Georgia Legislative Black Caucus Take Steps Toward Reparations

Reparations efforts in Georgia gain traction despite political challenges.

After officially creating its Reparations Task Force in 2021, Fulton County is finally moving ahead with its plan to study reparations for descendants of people who were either enslaved or lived under Jim Crow. According to WABE, the City of Atlanta established a commission to study reparations in November 2023, and members of the Georgia Legislative Black Caucus have planned a “Reparations Day” for Feb. 15 so they can discuss issues related to reparations in Georgia.

There have been several initiatives across the country aimed at taking action on reparations, spurred on in part by the 2020 murder of George Floyd, most recently, California’s first in the country’s state reparations bills. Because there has been virtually no action on reparations at the federal level, the efforts have been increasing at the local and state levels.

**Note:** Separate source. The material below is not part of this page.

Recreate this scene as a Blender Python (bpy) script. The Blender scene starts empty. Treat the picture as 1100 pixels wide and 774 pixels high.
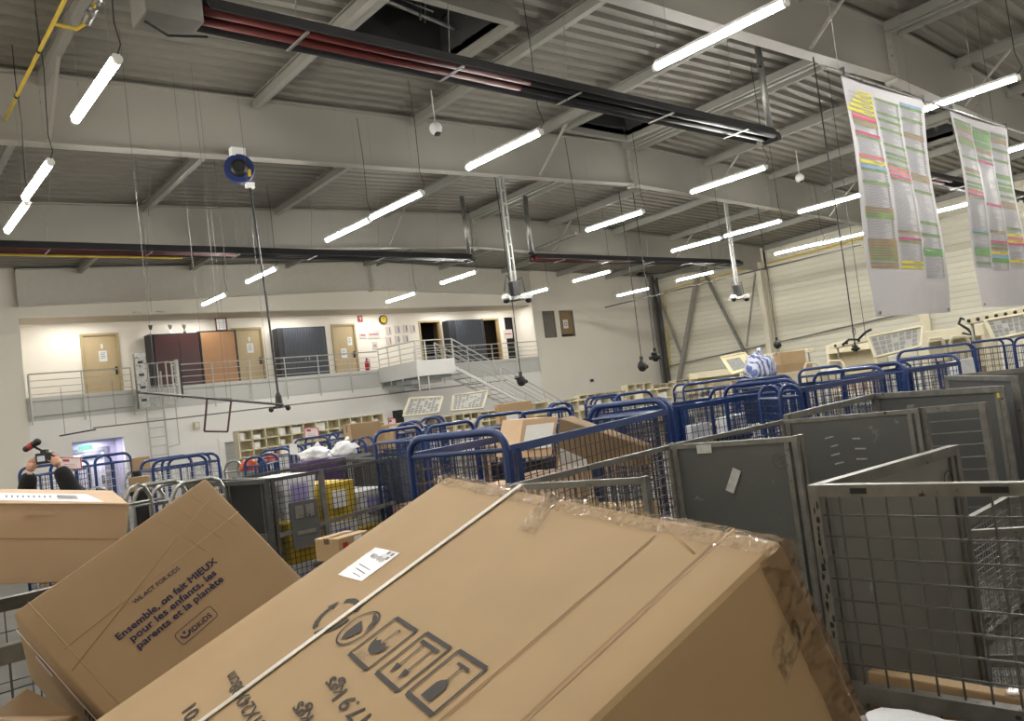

Linda Mann, the co-founder of the African American Redress Network, a network that tracks reparations efforts in the United States, told WABE that although the bills intended to address reparations are passing, many of the bills don’t have any money attached to them. “Bills are being passed, or these task forces are being passed,” said Mann. “But a lot of them are being passed without any money, and that’s a huge issue. Because they’re being tasked to do actual research — significant research, actually.”